Tip 4: Prevent Poaching

When I led Virtuous Graphics, we implemented an honesty policy inside of the team. We were aware that our creatives would get approached by other recruiters and the competition. We would tell our team, of course other companies will want to benefit from your talent and work ethic. The only rule we had was to let us know if and when they were approached because we wanted to prove that we valued their time, energy, and presence.

Often, we demonstrated to our employees that they were worth fighting for. That’s when I saw first-hand that money isn’t everything; a teammate is likely to stay with you, in spite of the promise of a higher salary, if you treat him or her as a valued team member.

Tip 5: Training and Audits

Set aside real time for your creatives to improve upon their craft. Invest in training for your people. It doesn’t even need to be expensive; Udemy, for example, offers free training.

Some believe that training people is risky because they’ll take that know-how with them when they leave, possibly for a higher-paying job. I haven’t found this to be the case. When you invest in your people, they understand that they’re important to you, and the chances of retaining them are higher.

Audits are crucial for SMEs. Bring in an expert every once in a while to critique your team’s work, and give them specific areas to focus on for their next training sessions. Empower your people to take on self-improvement of their own accord, too.

Don’t forget to train yourself! Learn the lingo around what you’re trying to manage. Even quick dives into YouTube basic videos will help you communicate your vision in a language that everyone understands. You’ll garner more respect, and get way better results.

Tip 6: Give Them Non-Cash Bonuses

Every time I gave my Asian creatives cash bonuses, guess where the cash would go? To their parents, their kids, the mortgage, tuition, doctor fees, and so forth. I’m pretty sure it’s the same all over the world. My teams always appreciated the cash bonuses, but they felt beholden to answer practical needs with the added windfall. That’s when we started giving the teams non-cash bonuses.

For example, one of our team members was a single mom to a toddler.
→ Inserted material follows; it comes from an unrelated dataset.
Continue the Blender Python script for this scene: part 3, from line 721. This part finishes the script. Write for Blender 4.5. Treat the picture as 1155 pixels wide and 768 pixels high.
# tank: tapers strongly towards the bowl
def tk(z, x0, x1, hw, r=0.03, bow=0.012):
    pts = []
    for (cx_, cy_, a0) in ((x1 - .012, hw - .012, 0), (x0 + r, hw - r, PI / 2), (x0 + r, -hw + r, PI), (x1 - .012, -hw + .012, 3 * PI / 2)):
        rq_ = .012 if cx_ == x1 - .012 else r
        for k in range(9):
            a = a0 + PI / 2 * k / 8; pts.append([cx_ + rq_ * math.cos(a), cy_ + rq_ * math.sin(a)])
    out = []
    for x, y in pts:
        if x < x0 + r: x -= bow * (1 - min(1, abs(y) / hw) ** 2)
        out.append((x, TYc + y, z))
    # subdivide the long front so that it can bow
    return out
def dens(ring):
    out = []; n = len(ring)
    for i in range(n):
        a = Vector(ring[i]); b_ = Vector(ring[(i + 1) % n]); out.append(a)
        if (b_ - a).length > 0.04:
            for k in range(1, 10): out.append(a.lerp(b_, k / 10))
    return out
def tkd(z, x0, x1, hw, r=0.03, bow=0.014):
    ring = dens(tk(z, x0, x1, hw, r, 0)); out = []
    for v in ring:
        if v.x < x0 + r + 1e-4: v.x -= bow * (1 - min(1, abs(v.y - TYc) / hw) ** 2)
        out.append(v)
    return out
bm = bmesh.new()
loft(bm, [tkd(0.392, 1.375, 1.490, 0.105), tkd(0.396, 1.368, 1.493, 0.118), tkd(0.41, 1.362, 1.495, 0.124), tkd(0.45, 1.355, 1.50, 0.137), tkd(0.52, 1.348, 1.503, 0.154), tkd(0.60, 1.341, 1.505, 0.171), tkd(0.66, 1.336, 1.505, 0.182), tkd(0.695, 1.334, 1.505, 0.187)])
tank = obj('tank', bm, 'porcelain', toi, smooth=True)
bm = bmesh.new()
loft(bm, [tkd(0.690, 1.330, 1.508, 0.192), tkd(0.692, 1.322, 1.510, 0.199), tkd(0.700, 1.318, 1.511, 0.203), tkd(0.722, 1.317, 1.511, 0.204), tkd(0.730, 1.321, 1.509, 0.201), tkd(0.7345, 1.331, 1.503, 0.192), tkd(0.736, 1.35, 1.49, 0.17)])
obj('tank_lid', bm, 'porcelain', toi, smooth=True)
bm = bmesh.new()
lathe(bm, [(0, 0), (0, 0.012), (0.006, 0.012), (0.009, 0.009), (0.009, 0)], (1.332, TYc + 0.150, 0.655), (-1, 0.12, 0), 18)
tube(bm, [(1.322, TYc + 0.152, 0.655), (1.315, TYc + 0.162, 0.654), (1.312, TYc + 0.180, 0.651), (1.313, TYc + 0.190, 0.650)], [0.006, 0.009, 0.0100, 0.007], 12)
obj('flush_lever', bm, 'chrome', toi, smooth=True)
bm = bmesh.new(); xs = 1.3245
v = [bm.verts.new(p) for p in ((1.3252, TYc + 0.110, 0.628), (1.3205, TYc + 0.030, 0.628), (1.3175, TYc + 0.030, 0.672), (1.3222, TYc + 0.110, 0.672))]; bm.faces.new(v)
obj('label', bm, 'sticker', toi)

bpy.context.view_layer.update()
To reward her for her output, loyalty, and dedication, we bought her a special toddler car seat in her daughter’s favorite cartoon character, shipped specially from the USA at no charge to her at all. Seeing her daughter’s delight was all she needed to seal her undying loyalty to us. She realized that we were serious about her employment and about keeping her happy. Imagine — this girl got job offers at least once a quarter from firms that were ready to give her a higher salary. She stayed with us out of loyalty. All because of a Paw Patrol car seat!

Staycations were also great tactics. We let the team pick AirBNBs to get away from the family for a spell. This is particularly great for teams that work from home. We’d send over a small bit of cash for dinner. It may cost as little as US$100, but will leave a lasting memory and a huge source of pleasure.

A Quick Recap

To quote Israelmore Ayivor from Leaders’ Ladder: “Leaders are farmers; they cultivate human beings by adding values to them until they are fully grown as successful people for harvesting.” I learned early on that the fastest and easiest way to success is through investing in your people.

Treat them well, and they’ll move mountains for you.